Tasarımdan Uygulamaya
Bir başka alana, sağlık ve hijyen konusuna bakacak olursak, yine cinsiyet perspektifinden farklı pencereler göreceğiz. Kadınların erkeklerden farklı hijyen ve gizlilik ihtiyaçlarının olması, daha yoğun yerleşim alanları olan şehirlerde bu konunun bir sorun teşkil etmesine ve yine kadınlar adına eşitsizlik yaratmasına sebep oluyor. Gelişmekte olan birçok ülkede ergenlik çağındaki kızların okuldan ayrılmasının altında bu konu önemli bir yer tutuyor. Her gün evinden çıkıp işe veya okula giden bir kadın için kamusal alanda temiz, güvenilir umumi ihtiyaç alanları olmalı. Aksi durum, kadının hareket kabiliyetini engelliyor. Birçok işin kamusal alanda olduğunu düşünürsek, bunun yine istihdamı engelleyici bir koşul yarattığını söyleyebiliriz. Ulaşım konusu da benzer şekilde; bir yerden bir yere gidebilme tecrübesi cinsiyetler arasında farklılık gösteriyor. UN-Habitat’ın insan yerleşimleri üzerine olan küresel raporunda da değinildiği şekilde, kadının ulaşımı amaç, şekil ve karakter olarak farklılıklar barındırıyor. Çoğu şehir ulaşımında, mesela otobüs yolu için, iş ve ev rotaları üzerinden hareket planlanmış durumda. Ancak kadının günlük rotasında işe gidene kadar ev, çocuk bakım yuvası, okul, alışveriş gibi aile adına zorunlu kısa gidiş-gelişler de yer alıyor. Bu rota, kadın için güvenli olmalı, şiddet ve kişisel saldırılara açık olmamalıdır.
Ulaşım sistemi gelişmiş şehirlerde tasarım -mesela dünyadaki en büyük ağlardan olan Londra’da- sadece erişim, bağlantılar ile değil, aynı zamanda cinsiyet eşitliği prensipleri de göz önünde bulundurularak yapılmış. Kadınlar bu tasarımların ve karar mekanizmalarının içinde aktif yer alıyor. Planın yapılmasından itibaren kadınların her noktada katkı ve görüşleri alınıyor. Bu yapılarda kadının politik katkısı, sadece seçimle gelen temsil olarak algılanmamalı, günlük hayatımızı belirleyen şehir yapılarında temsil olarak görülmelidir. Ötesinde bu, sadece kadın için değil, tüm cinsiyetler için de kapsayıcı olmalıdır.
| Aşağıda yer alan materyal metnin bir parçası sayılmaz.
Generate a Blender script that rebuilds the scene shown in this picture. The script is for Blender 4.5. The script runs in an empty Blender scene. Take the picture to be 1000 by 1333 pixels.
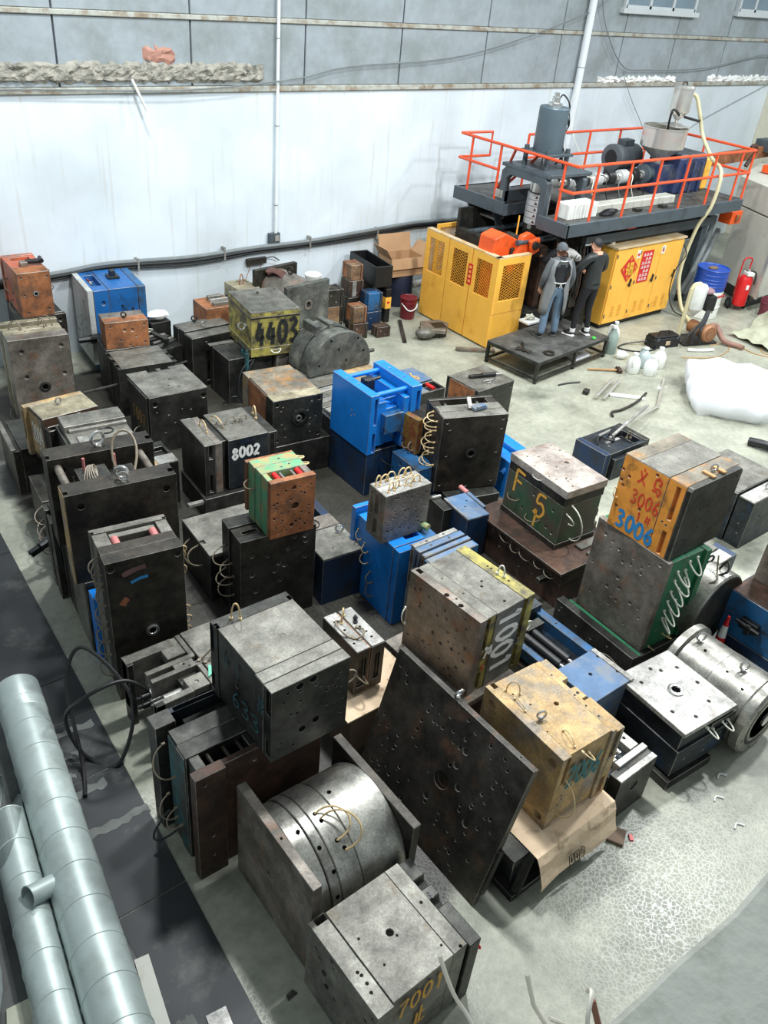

Sürdürülebilirlik ve Kalkınma
Sorulması gereken soru, şehirdeki kadının kamusal alanda yaşaması, çalışmasının ne kadar kapsayıcı olduğu. Cinsiyet konusunun mutlak kimlik ve görüntü olarak algılanması bizi bu noktada çok ileri götüremiyor. Kadın konusu beraberinde birçok norm, davranış şekli ve varoluş durumu getiriyor. Ama esasında sürdürülebilirlikte konu kadınların hayatlarını değerleri ve duruşlarıyla, sistem içinde ne kadar eşit yaşayabildikleri ile ilgili.
Özgecan Aslan’ın 2015 senesinde okulundan dönüş yolunda yaşadığı korkunç saldırı sonucu ölümünün ardından oluşan toplumsal tepki, kadın kapsayıcılığının önemini vurguluyor. Burada ve sonrasında verilen tepkiler ve neler konuştuğumuz ise, toplumsal kapsayıcılık noktasında nerede olduğumuzun bir göstergesi olarak değerlendirilmeli. Tüm konuların yoğun bir şekilde iç içe geçtiği ve en fazla kamusal alan sunan yerler olan şehirlerde, sosyal kapsayıcılığın ele alınması çok önemli.
Sürdürülebilir şehirler herkese kucak açan, herkesin korunduğu, aidiyet hissettiği ve bundan keyif aldığı ortamlardır. Eğer kamusal alanda bu koruma ve aidiyet yoksa işin, istihdamın, sağlık ve hijyenin, ulaşımın hedefine ulaşması mümkün değil. Bunun sadece şehirde yaşayanlar için değil, seyahat edenlere de sağlanması gerekir.
Bu noktada cinsiyet bir veri raporlama konusu değildir ve çözümlerin mevcut istatistikler üzerinden oluşturulması zordur. Sürdürülebilirlik ve kalkınma bakış açımız, karar mekanizmalarının ve politikaların parçası olmalı. Kadının kapsayıcılığı ve güçlendirilmesi ancak bu şekilde mümkün.